**PROBLEM TO WORK ON:**
Will you give the material below again, every line exactly as it is?

3D scene scripts:
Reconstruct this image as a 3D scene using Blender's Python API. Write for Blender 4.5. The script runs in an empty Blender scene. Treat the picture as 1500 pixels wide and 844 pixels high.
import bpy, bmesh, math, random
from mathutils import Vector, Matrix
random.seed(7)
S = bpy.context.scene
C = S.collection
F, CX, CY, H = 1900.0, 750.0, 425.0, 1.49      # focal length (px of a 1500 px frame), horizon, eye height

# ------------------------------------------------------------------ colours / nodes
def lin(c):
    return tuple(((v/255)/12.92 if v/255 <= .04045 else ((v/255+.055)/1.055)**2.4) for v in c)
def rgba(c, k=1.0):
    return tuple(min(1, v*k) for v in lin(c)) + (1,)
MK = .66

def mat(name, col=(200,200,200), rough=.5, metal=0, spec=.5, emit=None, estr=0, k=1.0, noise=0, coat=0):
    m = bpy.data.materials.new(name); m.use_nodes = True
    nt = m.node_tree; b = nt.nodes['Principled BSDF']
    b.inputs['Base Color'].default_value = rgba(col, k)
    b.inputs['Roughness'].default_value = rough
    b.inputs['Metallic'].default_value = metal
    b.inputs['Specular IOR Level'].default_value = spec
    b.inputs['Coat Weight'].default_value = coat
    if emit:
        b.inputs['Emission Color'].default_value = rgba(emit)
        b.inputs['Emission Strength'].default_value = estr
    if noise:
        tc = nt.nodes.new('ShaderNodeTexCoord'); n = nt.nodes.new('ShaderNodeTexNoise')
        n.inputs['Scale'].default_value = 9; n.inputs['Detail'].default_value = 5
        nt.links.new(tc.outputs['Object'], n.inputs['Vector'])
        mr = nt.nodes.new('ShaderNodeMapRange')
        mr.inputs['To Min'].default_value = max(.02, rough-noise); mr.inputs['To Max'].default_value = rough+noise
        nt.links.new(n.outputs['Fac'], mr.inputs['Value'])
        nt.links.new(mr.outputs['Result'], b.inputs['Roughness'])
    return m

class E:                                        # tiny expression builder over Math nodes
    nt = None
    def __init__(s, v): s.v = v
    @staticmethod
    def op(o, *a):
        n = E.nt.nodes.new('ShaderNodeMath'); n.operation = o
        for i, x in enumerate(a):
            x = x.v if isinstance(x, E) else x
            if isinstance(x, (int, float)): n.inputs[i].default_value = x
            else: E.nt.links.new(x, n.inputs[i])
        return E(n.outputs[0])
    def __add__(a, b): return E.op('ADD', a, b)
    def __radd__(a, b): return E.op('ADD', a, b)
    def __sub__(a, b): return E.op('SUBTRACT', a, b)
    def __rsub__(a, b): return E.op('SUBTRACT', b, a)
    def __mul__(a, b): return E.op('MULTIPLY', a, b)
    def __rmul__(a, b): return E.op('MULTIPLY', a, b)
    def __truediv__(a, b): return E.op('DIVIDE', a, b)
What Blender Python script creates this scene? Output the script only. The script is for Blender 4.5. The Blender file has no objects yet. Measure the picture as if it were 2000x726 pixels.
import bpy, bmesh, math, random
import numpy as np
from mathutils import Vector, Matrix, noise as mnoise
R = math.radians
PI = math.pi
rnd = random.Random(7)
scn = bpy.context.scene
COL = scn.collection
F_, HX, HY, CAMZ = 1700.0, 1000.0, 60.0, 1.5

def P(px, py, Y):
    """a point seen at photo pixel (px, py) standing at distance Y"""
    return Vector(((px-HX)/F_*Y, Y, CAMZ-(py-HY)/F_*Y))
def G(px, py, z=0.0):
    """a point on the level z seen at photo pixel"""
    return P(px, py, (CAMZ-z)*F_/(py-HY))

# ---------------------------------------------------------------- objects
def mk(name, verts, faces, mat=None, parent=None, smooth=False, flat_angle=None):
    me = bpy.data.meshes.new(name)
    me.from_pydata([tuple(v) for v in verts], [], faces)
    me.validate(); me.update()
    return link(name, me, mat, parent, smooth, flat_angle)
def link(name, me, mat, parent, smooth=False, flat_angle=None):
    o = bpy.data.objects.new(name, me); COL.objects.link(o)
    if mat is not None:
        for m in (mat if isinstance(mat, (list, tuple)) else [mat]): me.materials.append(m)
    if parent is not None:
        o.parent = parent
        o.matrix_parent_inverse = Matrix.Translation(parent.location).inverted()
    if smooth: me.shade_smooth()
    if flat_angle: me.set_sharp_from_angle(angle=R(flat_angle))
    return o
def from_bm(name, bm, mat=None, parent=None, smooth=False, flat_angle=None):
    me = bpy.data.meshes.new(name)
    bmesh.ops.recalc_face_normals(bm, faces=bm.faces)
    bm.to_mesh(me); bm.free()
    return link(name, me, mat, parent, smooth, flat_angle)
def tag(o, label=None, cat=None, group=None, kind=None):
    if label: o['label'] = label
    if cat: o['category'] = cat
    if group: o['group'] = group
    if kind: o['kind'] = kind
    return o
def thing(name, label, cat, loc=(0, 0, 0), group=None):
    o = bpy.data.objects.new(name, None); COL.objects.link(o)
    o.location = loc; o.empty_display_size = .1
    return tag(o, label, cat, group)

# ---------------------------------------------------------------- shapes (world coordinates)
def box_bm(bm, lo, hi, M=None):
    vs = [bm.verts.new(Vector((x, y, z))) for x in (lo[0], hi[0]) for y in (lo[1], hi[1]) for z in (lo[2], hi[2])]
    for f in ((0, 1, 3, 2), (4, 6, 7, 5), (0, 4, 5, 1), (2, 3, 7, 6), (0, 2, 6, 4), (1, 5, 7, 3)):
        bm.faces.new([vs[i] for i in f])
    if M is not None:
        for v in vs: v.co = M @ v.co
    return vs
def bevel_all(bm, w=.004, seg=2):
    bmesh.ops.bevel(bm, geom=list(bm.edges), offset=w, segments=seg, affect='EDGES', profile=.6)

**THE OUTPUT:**
Reconstruct this image as a 3D scene using Blender's Python API. Write for Blender 4.5. The script runs in an empty Blender scene. Treat the picture as 1500 pixels wide and 844 pixels high.
import bpy, bmesh, math, random
from mathutils import Vector, Matrix
random.seed(7)
S = bpy.context.scene
C = S.collection
F, CX, CY, H = 1900.0, 750.0, 425.0, 1.49      # focal length (px of a 1500 px frame), horizon, eye height

# ------------------------------------------------------------------ colours / nodes
def lin(c):
    return tuple(((v/255)/12.92 if v/255 <= .04045 else ((v/255+.055)/1.055)**2.4) for v in c)
def rgba(c, k=1.0):
    return tuple(min(1, v*k) for v in lin(c)) + (1,)
MK = .66

def mat(name, col=(200,200,200), rough=.5, metal=0, spec=.5, emit=None, estr=0, k=1.0, noise=0, coat=0):
    m = bpy.data.materials.new(name); m.use_nodes = True
    nt = m.node_tree; b = nt.nodes['Principled BSDF']
    b.inputs['Base Color'].default_value = rgba(col, k)
    b.inputs['Roughness'].default_value = rough
    b.inputs['Metallic'].default_value = metal
    b.inputs['Specular IOR Level'].default_value = spec
    b.inputs['Coat Weight'].default_value = coat
    if emit:
        b.inputs['Emission Color'].default_value = rgba(emit)
        b.inputs['Emission Strength'].default_value = estr
    if noise:
        tc = nt.nodes.new('ShaderNodeTexCoord'); n = nt.nodes.new('ShaderNodeTexNoise')
        n.inputs['Scale'].default_value = 9; n.inputs['Detail'].default_value = 5
        nt.links.new(tc.outputs['Object'], n.inputs['Vector'])
        mr = nt.nodes.new('ShaderNodeMapRange')
        mr.inputs['To Min'].default_value = max(.02, rough-noise); mr.inputs['To Max'].default_value = rough+noise
        nt.links.new(n.outputs['Fac'], mr.inputs['Value'])
        nt.links.new(mr.outputs['Result'], b.inputs['Roughness'])
    return m

class E:                                        # tiny expression builder over Math nodes
    nt = None
    def __init__(s, v): s.v = v
    @staticmethod
    def op(o, *a):
        n = E.nt.nodes.new('ShaderNodeMath'); n.operation = o
        for i, x in enumerate(a):
            x = x.v if isinstance(x, E) else x
            if isinstance(x, (int, float)): n.inputs[i].default_value = x
            else: E.nt.links.new(x, n.inputs[i])
        return E(n.outputs[0])
    def __add__(a, b): return E.op('ADD', a, b)
    def __radd__(a, b): return E.op('ADD', a, b)
    def __sub__(a, b): return E.op('SUBTRACT', a, b)
    def __rsub__(a, b): return E.op('SUBTRACT', b, a)
    def __mul__(a, b): return E.op('MULTIPLY', a, b)
    def __rmul__(a, b): return E.op('MULTIPLY', a, b)
    def __truediv__(a, b): return E.op('DIVIDE', a, b)
What Blender Python script creates this scene? Output the script only. The script is for Blender 4.5. The Blender file has no objects yet. Measure the picture as if it were 2000x726 pixels.
import bpy, bmesh, math, random
import numpy as np
from mathutils import Vector, Matrix, noise as mnoise
R = math.radians
PI = math.pi
rnd = random.Random(7)
scn = bpy.context.scene
COL = scn.collection
F_, HX, HY, CAMZ = 1700.0, 1000.0, 60.0, 1.5

def P(px, py, Y):
    """a point seen at photo pixel (px, py) standing at distance Y"""
    return Vector(((px-HX)/F_*Y, Y, CAMZ-(py-HY)/F_*Y))
def G(px, py, z=0.0):
    """a point on the level z seen at photo pixel"""
    return P(px, py, (CAMZ-z)*F_/(py-HY))

# ---------------------------------------------------------------- objects
def mk(name, verts, faces, mat=None, parent=None, smooth=False, flat_angle=None):
    me = bpy.data.meshes.new(name)
    me.from_pydata([tuple(v) for v in verts], [], faces)
    me.validate(); me.update()
    return link(name, me, mat, parent, smooth, flat_angle)
def link(name, me, mat, parent, smooth=False, flat_angle=None):
    o = bpy.data.objects.new(name, me); COL.objects.link(o)
    if mat is not None:
        for m in (mat if isinstance(mat, (list, tuple)) else [mat]): me.materials.append(m)
    if parent is not None:
        o.parent = parent
        o.matrix_parent_inverse = Matrix.Translation(parent.location).inverted()
    if smooth: me.shade_smooth()
    if flat_angle: me.set_sharp_from_angle(angle=R(flat_angle))
    return o
def from_bm(name, bm, mat=None, parent=None, smooth=False, flat_angle=None):
    me = bpy.data.meshes.new(name)
    bmesh.ops.recalc_face_normals(bm, faces=bm.faces)
    bm.to_mesh(me); bm.free()
    return link(name, me, mat, parent, smooth, flat_angle)
def tag(o, label=None, cat=None, group=None, kind=None):
    if label: o['label'] = label
    if cat: o['category'] = cat
    if group: o['group'] = group
    if kind: o['kind'] = kind
    return o
def thing(name, label, cat, loc=(0, 0, 0), group=None):
    o = bpy.data.objects.new(name, None); COL.objects.link(o)
    o.location = loc; o.empty_display_size = .1
    return tag(o, label, cat, group)

# ---------------------------------------------------------------- shapes (world coordinates)
def box_bm(bm, lo, hi, M=None):
    vs = [bm.verts.new(Vector((x, y, z))) for x in (lo[0], hi[0]) for y in (lo[1], hi[1]) for z in (lo[2], hi[2])]
    for f in ((0, 1, 3, 2), (4, 6, 7, 5), (0, 4, 5, 1), (2, 3, 7, 6), (0, 2, 6, 4), (1, 5, 7, 3)):
        bm.faces.new([vs[i] for i in f])
    if M is not None:
        for v in vs: v.co = M @ v.co
    return vs
def bevel_all(bm, w=.004, seg=2):
    bmesh.ops.bevel(bm, geom=list(bm.edges), offset=w, segments=seg, affect='EDGES', profile=.6)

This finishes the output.